Friday, April 20, 2012

Some responses to the Magellan course

Bonnie is doing an online course called Magellan at this link. She notified the IPS forum of it in this blog post. Therein and elsewhere I made some comments, following:

After listening to that lengthy tutorial I'm in agreement with much of Bonnie's presentation. Even up to the point where the transition between deficient rational and latent integral turns to paradoxical reasoning.* I too have used Gebser earlier in this thread and elsewhere, and combined with Levin, Goddard, Lakoff, Derrida (and more) have a different idea of what integral-aperspectival might mean. That's where we part ways for the most part, though still in partial agreement.

* Though as Hampson has noted (earlier in the thread), Gebser himself apparently did not have such a transition, which transition is typically labelled "postmodern." His life ended at the beginning of what might be called the pomo movement so many of its important insights were not incorporated into his oeuvre. Hence his own burgeoning ideas of the latent integral structure are deficient and would have benefited therefrom. Defining this latent integral structure is currently a proving ground where various theorists are struggling to legitimate their notions, vying for supremacy as to better paradigms.


In Bonnie's video 4e she asks: “What is it for an object to be for a subject?” She correctly notes that the developmental models don't ask this question, instead taking for granted how the subject of one level becomes the object of the next, i.e., the epistemic fallacy. This is exactly the focus of OOO. She further asks: “What is ego?” Again noting how the developmentalists avoid the issue. This forum of course has examined this in detail. Another of her points is that instead of continuing complexification perhaps development requires us instead to go deeper into ontological simplicity. Again something we've explored extensively here. The same with her other points, including non-symbolic (re)presentation (clarified below).

In the following video about Cook-Greuter she touches upon the highest levels of ego development. These do not come from the highest levels of earlier developments, as in the complexification model, but rather originates from branching out of earlier levels. Again something explored in this forum. This includes finding the deeper ground of opposites, not their higher synthesis.

I'm in much agreement about the construct aware stage, but CG's here reinstitutes a dichotomy between language and phenomenon. Whereas we saw with Loy, for example, the nondual after one has obtained language doesn't result in a return to a supposed pre-linguistic or pure state of awareness of the one reality but rather it expresses through language. This sees the multiplicity of views generated by language while attaching to none of them, but it doesn't posit an underlying pre- or overlying trans-linguistic reality as such; reality is in language and thought, the map as performance of the territory. (Also see the many posts about Lakoff's work.) Again, a very different way of seeing nonduality.

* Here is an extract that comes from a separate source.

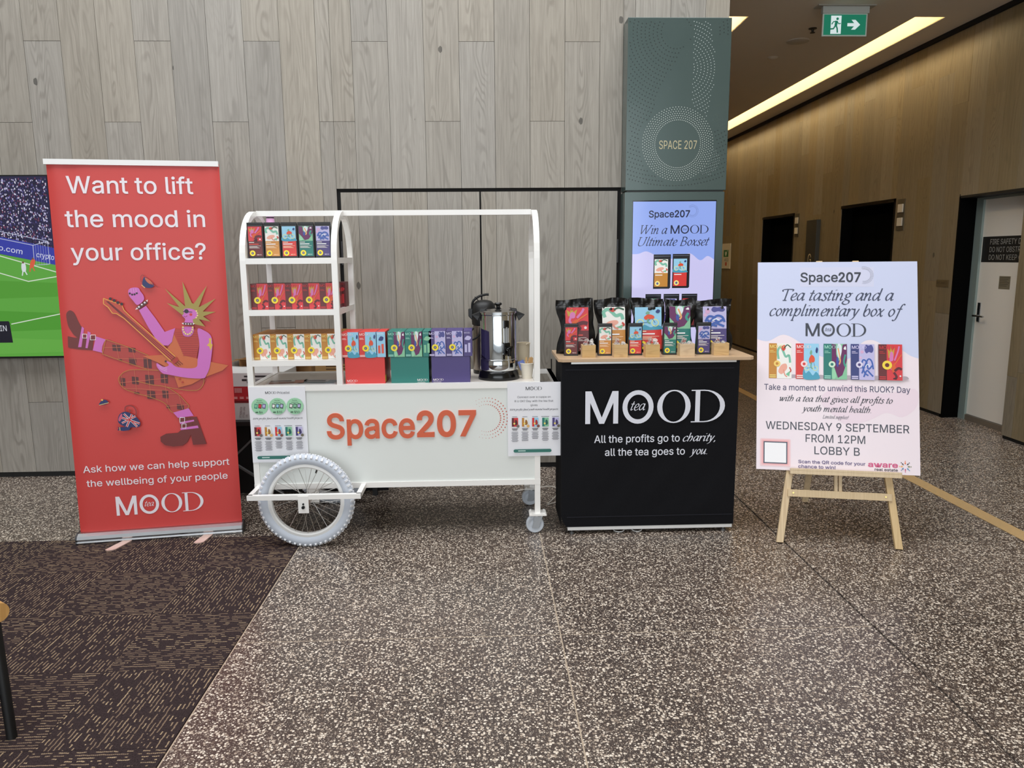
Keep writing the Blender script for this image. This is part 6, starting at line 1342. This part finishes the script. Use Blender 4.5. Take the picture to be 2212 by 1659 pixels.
MB().bar((.285, .045, 1.38), mi @ Vector((1.945, 4.36, .012)), .034, .02).build('leg', BAMBOO, ea, bevel=.0015)
MB().box(.2, .37, .03, .05, 1.33, 1.40).build('hinge_block', BAMBOO, ea)
sg = thing('sign_board', 'pale blue and pink tea tasting sign standing on the easel', 'sign', EP, EY, None, ET)
U0, U1, V0, V1 = -.130, .681, .380, 1.512
MB().box(U0, U1, -.0005, .0052, V0+.0005, V1).build('board', M((232,226,232), .35), sg)
pr = Print(rough=.32, eps=.00012)
pr.rect(U0, V0+.0005, U1, V1, (240,226,232))
wave = spline([(U0,1.083,0),(-.072,1.074,0),(.005,1.11,0),(.084,1.073,0),(.16,1.01,0),(.24,.985,0),(.34,.985,0),(.399,1.067,0),(.457,1.085,0),(.53,1.05,0),(.593,1.037,0),(.64,1.005,0),(U1,.99,0)], 5)
pr.poly([(p.x, p.y) for p in wave]+[(U1, V1), (U0, V1)], (204,210,236))
pr.blob([(.22,.80),(.34,.845),(.5,.8),(.66,.83),(.67,.74),(.6,.68),(.52,.70),(.44,.66),(.33,.63),(.26,.68),(.2,.74)], (236,216,226))
pr.rect(.09, 1.375, .465, 1.482, (210,212,234))
pr.build('background_print', sg, (0, -.0005, 0)); pr = Print(rough=.32, eps=.00012, base=.0012)
gk = (66,70,80)
pr.text('Space', .092, 1.402, .05, gk, w=.192, bold=.03); pr.text('207', .287, 1.402, .05, gk, w=.113, bold=.045)
pr.dots(.416, 1.438, (.034, .040, .046), 30, .0013, gk, -PI*.55, PI*.6)
it = (74,80,100)
for tx, x, z, ww in (('Tea tasting and a', -.002, 1.299, .567), ('complimentary box of', -.068, 1.2135, .69)):
    line_part('title_lettering', sg, (0, -.0005, 0), None, (tx, x, z, .041, it), w=ww, font='it', bold=-.01, base=.0012, rough=.32)
pr.mood(.119, 1.103, .306, gk, h=.071)
pr.build('title_lettering', sg, (0, -.0005, 0)); pr = Print(rough=.32, eps=.00012, base=.0012)
for i, fl in enumerate(('gold', 'coral', 'teal', 'purple', 'red')):
    x0 = (-.069, .069, .210, .346, .482)[i]; w = .117; z0, z1 = .871, 1.062; f = FL[fl]; h = z1-z0
    pr.blob([(x0+w-.005, z0+.004), (x0+w+.03, z0+.008), (x0+w+.02, z0+.022), (x0+w-.005, z0+.02)], (176,164,172))
    pr.rect(x0, z0, x0+w, z1, f['strip'] if fl != 'purple' else (58,66,124)); art(pr, fl, x0+w*.35, z0, w*.65, h)
    pr.mood(x0+.005, z1-.026, w*.62, f['logo'], h=.0175, tea=False); pr.rect(x0+.005, z1-.042, x0+.024, z1-.039, f['logo']); pr.rect(x0+.005, z1-.05, x0+.034, z1-.047, f['logo'], False)
    pr.rect(x0+.004, z0+.014, x0+.036, z0+.02, f['logo']); pr.rect(x0+.004, z0+.004, x0+.036, z0+.01, f['logo'], False)
    sc = {'gold': (240,206,110), 'coral': (244,214,214), 'teal': (206,232,206), 'purple': (220,214,236), 'red': (246,216,70)}[fl]; R = .017 if fl != 'red' else .024
    pr.disc(x0+w*.36, z0+h*.42, R, sc); pr.disc(x0+w*.36, z0+h*.42, R*.45, f['strip'])
pr.build('pack_pictures', sg, (0, -.0005, 0)); pr = Print(rough=.32, eps=.00012, base=.0012)
nk = (78,76,104)
bk = (56,60,72)
for tx, x, z, h, c, ww, f, bo in (('Take a moment to unwind this RUOK? Day', -.092, .808, .031, nk, .73, 'sans', .01), ('with a tea that gives all profits to', -.013, .749, .0215, (66,66,76), .566, 'it', .01), ('youth mental health.', .099, .697, .0215, (66,66,76), .348, 'it', .01), ('Limited supplies!', .206, .662, .0115, (90,90,100), .131, 'it', 0),
        ('WEDNESDAY 9 SEPTEMBER', -.083, .597, .041, bk, .714, 'sans', .006), ('FROM 12PM', .12, .534, .041, bk, .296, 'sans', .006), ('LOBBY B', .164, .471, .041, bk, .225, 'sans', .006)):
    line_part('event_lettering', sg, (0, -.0005, 0), None, (tx, x, z, h, c), w=ww, font=f, bold=bo, base=.0012, rough=.32)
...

Where things further diverge is in the unitive stage, which presupposes that there is “one underlying reality.” Many of the other characteristics of this stage seem consistent with our explorations except for the one reality. Or rather, that the one reality is One instead of multiplicity. But again, not in terms of duality in opposing the one, but in terms of the multiplicity being the ground of the one-many duality. There is a distinctly different flavor in the multiple or polydox ground versus the so-called unitive ground.

Another difference is the presumption that we can have “immediate experience” of this One which “frees us from duality.” We've seen this time and again, how both arise from a metaphysical view that support each other. This was explored in depth in the Two Truths Debate with Gorampa and Tsongkhapa, which is still playing out in the ongoing integral debate about nondual ontology.

This also has to do with the withdrawn nature of the ontological, certainly withdrawn from our experience of it. This refutes the notion that there is a pure Witness that directly experiences a unified reality, a notion we also see in kennilingus and with which CG agrees. Ironically enough, it is more a return to metaphysical dualism rather than its transcendence. This is not “totally different” but a reconceptualization (again ironically enough) of the metaphysical systems of Gorampa's descendents up to and including Guenther.

The end of the CG video notes the unitive person is comfortable with “not knowing.” This seems to suggest the withdrawn, and could get there if only if wasn't for the metaphysical presupposition of a direct perception of reality “as it is.” There is indeed an underlying reality that the likes of OOO asserts, but it is not directly experienced. And this is a difference that makes all the differance in terms of the legitimation battle for defining the next (non)stage of evolution, which is not particularly human but transhuman.